Fri, Jan 11, 2008 - Page 16 News List

When a single story has a thousand sides

Rendition can't be called an unbiased look at the war on Iraq, but it is even-handed, giving each character - a North African police chief, an innocent prisoner, an American official, a senator, a CIA analyst and a jihadist - sympathetic treatment

By A. O. Scott  /  NY TIMES NEWS SERVICE , NEW YORK

Meanwhile, back in North Africa, the police chief, Abasi Fawal (Igal Naor), when he isn't torturing Anwar in a dank, shadowy dungeon, is worrying about his oldest daughter, Fatima (Zineb Oukach). She has been hanging around with Khalid (Moa Khouas), a poor, soulful artist with a sad smile, a motorbike and connections to the terrorists. And Douglas Freeman (Gyllenhaal), a CIA analyst whose Bogart- (or perhaps Clooney-) esque dissolution was interrupted by the bombing, begins to have second thoughts about what Fawal is doing.

Freeman and Fawal conduct an argument about ends and means that is mirrored by the debate between Smith and Corrinne Whitman (Streep), who runs the rendition program with unflappable conviction. The tussle in Washington is more pointed and emphatic - "Americans don't torture," Streep hisses, while Sarsgaard hisses back about due process and the rule of law - but the one in North Africa has a more pungent atmosphere and juicier acting.

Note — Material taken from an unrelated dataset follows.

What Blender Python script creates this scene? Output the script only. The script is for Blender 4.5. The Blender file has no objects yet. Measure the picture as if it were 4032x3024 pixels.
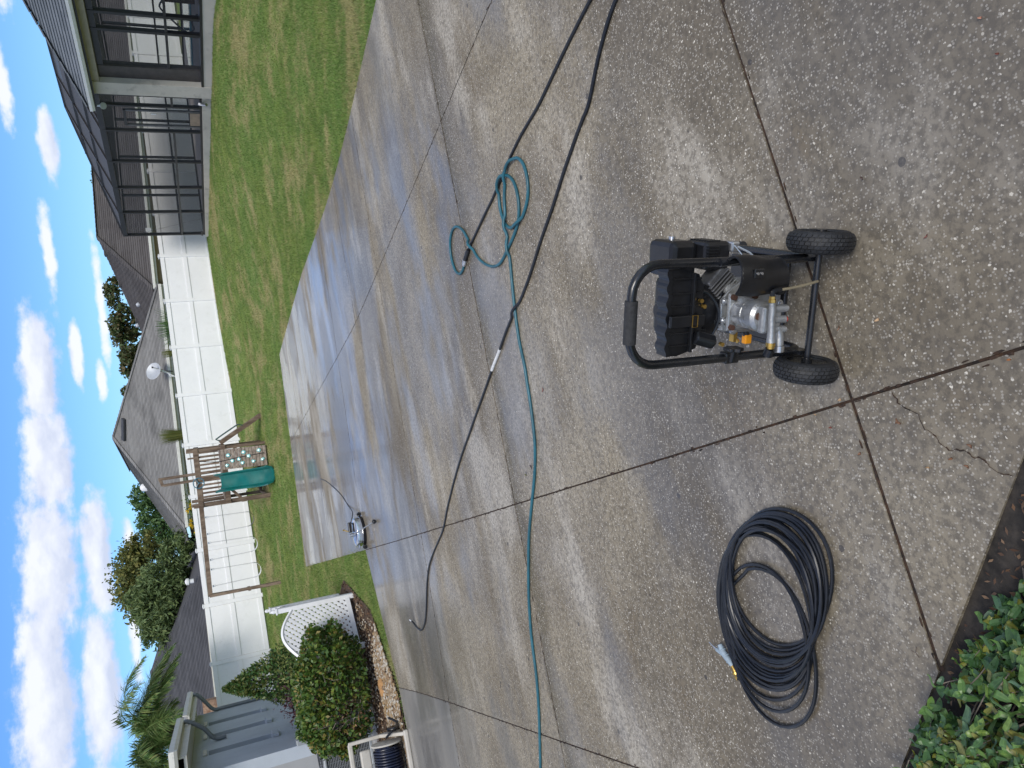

Naor, with his shiny head and bushy eyebrows, is as emphatic in his gestures and expressions as an actor in a silent movie, with a gruff, rolling baritone that makes you glad that Rendition isn't one. Gyllenhaal, for his part, tries his hand at minimalism, conveying his character's ethical quandary by moping and mumbling. The two of them are an oddly captivating team.

For her part, Witherspoon retains her stunned, steely resolve until the script calls upon her to start screaming, while Streep savors another chance to embody the chilly self-confidence of power. Oukach and Khouas, as the young, star-crossed lovers, have little to do but regard each other with wounded, wide-eyed longing; this is not a movie with much need for ingenues.

And yes, it could have used more subtlety, a lighter touch, a more disciplined narrative. But all its clumsy efforts are toward an honest and difficult goal, which is to use the resources of mainstream moviemaking to get viewers thinking about a moral crisis that many of us would prefer to ignore. Of course it's disappointing when such efforts don't succeed, but I wouldn't want to live in a country where filmmakers never tried.